I am a member of the following professional bodies, College Art Association, Winston Churchill Fellowships, Computer Arts Society, Alumni RCA network, SIGGRAPH ACM.  I also contribute papers to conferences including the Association of Art Historians and Electronic Visualization in the Arts (EVA) in the UK and the College Art Association and SIGGRAPH in the US.

Recent exhibitions include Harbours and Havens, Portland Gallery, London 2024; Turning the Tide, The Sherborne, Dorset 2024; Concrete Abstraction, Shanxi Contemporary Art Museum, Taiyuan, China 2024.

Educational development activity 

With my colleagues at each academic institution I had to challenge the two main approaches to teaching computers in Art and Design:  one is application based and about acquiring skills; the other stresses the importance of learning principles, often by teaching programming techniques.  I persuaded my colleagues that programming is only one of a number of ways in which artists may develop a personalised means of using technology.  Proprietary software packages exist which allow an artist or designer to have an intuitive approach to working with computers rather than a formulaic one.  I always ensured staff provided a context for the learner to innovate or find improvements in the way a task is carried out.  The student should learn to do things which no-one has done before or which no-one has done in quite that way before.  I embedded a five-week inter-disciplinary project in our Technology Issues unit to encourage the development of hybrid genres of practice.

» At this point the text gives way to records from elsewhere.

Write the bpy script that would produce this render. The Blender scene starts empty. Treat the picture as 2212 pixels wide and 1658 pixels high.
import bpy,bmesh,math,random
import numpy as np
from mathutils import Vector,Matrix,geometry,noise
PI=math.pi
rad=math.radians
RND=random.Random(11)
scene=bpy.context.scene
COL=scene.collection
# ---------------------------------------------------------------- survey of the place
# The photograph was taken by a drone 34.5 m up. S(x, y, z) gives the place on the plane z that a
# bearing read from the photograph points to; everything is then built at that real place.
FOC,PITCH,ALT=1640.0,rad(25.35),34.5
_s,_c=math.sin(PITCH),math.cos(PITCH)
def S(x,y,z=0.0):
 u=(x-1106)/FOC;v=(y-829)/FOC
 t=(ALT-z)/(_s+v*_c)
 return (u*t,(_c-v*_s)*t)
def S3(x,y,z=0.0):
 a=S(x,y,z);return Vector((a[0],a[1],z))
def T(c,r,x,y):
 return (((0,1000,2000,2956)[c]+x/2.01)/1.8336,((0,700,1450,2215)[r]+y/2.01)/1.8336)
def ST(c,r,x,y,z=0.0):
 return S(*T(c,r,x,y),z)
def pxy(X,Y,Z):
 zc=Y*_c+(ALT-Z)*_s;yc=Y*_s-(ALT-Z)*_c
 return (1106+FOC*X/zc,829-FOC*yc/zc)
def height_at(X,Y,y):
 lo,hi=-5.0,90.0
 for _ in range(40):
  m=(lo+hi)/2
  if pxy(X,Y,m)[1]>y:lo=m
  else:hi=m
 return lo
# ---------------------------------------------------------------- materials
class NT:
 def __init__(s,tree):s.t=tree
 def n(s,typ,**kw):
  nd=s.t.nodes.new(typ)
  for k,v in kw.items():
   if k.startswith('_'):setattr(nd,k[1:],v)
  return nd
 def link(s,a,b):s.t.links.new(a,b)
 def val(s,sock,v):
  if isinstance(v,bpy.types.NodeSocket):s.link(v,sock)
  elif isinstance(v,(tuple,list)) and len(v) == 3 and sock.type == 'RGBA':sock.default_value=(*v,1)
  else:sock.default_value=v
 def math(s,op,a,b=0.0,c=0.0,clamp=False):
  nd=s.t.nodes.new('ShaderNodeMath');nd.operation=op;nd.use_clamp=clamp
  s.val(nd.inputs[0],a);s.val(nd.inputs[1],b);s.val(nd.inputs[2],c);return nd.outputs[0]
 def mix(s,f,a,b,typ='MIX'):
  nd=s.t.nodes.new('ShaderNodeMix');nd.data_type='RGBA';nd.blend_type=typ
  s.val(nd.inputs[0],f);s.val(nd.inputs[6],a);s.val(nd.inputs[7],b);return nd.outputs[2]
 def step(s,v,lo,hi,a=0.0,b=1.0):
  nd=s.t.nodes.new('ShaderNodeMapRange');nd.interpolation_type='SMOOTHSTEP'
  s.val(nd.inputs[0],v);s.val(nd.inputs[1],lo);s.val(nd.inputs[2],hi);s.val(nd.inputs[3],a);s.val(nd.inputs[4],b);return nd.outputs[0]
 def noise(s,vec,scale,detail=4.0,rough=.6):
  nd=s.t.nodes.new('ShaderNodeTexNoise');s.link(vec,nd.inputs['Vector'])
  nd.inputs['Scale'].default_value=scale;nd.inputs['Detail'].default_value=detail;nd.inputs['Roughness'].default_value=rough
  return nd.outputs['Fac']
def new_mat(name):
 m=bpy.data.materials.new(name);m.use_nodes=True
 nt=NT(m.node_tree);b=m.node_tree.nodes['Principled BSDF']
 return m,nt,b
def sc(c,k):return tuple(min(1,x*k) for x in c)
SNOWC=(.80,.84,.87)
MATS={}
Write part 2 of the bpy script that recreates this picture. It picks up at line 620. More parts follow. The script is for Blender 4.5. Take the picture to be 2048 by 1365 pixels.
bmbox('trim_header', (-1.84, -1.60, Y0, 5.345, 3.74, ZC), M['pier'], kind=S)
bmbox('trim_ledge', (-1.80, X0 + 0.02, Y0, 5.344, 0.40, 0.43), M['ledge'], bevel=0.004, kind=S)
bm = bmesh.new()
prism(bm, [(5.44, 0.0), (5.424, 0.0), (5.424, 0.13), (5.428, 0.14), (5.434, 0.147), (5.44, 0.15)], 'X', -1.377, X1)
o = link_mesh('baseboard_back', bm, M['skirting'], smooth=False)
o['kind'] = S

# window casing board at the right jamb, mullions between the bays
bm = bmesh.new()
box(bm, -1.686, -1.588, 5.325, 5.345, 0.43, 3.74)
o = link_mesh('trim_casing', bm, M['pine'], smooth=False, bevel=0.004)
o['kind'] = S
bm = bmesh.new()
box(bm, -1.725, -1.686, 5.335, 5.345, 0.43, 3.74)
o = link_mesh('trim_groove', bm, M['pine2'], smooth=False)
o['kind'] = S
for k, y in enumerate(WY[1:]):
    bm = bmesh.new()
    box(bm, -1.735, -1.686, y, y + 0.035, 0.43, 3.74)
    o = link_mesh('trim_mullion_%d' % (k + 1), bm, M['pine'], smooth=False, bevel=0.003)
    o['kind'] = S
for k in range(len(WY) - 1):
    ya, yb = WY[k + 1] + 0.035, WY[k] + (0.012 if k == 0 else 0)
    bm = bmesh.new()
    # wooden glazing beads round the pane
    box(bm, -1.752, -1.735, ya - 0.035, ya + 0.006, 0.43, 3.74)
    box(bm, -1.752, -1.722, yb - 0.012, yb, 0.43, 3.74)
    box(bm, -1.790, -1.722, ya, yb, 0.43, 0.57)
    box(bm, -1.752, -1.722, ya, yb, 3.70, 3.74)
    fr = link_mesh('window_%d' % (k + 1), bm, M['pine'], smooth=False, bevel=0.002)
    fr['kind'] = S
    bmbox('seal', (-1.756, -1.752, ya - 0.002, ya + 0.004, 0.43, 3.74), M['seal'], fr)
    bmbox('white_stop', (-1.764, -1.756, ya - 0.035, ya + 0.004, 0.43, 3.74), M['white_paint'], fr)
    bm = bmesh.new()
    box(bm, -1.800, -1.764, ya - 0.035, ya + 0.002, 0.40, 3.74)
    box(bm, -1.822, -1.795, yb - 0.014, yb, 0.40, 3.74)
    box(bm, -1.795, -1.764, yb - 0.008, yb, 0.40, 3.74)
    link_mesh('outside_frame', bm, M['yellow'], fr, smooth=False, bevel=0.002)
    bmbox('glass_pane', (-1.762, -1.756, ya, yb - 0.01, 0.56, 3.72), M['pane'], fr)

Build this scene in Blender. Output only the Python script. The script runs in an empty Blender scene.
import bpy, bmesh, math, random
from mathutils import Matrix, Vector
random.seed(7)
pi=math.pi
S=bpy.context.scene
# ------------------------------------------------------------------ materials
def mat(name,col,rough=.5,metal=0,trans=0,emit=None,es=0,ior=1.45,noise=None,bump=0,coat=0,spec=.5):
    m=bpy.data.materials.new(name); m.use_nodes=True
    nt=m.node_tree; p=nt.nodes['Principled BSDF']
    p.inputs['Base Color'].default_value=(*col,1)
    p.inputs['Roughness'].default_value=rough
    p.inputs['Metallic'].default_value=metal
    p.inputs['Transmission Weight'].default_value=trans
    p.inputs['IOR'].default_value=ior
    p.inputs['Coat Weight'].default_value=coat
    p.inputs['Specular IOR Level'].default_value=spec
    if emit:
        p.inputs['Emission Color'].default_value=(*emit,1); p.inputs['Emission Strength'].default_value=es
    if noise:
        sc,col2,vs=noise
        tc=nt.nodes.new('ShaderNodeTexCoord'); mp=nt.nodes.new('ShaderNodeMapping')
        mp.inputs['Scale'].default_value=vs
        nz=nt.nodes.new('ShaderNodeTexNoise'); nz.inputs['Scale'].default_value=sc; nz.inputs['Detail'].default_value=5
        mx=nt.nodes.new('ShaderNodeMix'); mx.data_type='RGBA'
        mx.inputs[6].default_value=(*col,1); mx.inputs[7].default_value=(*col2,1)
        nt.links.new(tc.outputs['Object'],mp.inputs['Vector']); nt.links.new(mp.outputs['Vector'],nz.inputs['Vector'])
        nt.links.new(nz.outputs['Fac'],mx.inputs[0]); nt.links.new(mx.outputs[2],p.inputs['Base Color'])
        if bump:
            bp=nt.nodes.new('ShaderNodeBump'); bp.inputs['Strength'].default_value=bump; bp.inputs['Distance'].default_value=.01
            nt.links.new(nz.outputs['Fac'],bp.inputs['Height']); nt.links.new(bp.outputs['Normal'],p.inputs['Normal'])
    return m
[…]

At Ravensbourne we had different types of students: those who wanted to upgrade their skills, those who wanted to specialise in digital arts and those who wanted to pursue original research.  My knowledge of designing and validating new courses enabled me to encourage and support staff in the development of new areas of study in Digital Media, creating course offerings with specialised options, reflecting student preferences and catering to emerging markets. I supported staff in attending trade shows and conferences so they could see the opportunity to develop new courses.  In 2016 we validated a Games Design and Virtual Reality course to take advantage of the new 3D gaming landscape being created by companies like Oculus and Facebook. I contributed to Ravensbourne’s hosting of the VRUK event by co-ordinating our postgraduate students to support the VR workshops being offered by start-ups.

My biggest challenge however was creating a flexible and efficient studio environment for the emergence of a new breed of professional artist and designer, knowledgeable about human communication, the arts and emerging technology, equally at home with both creative and analytical styles of thinking.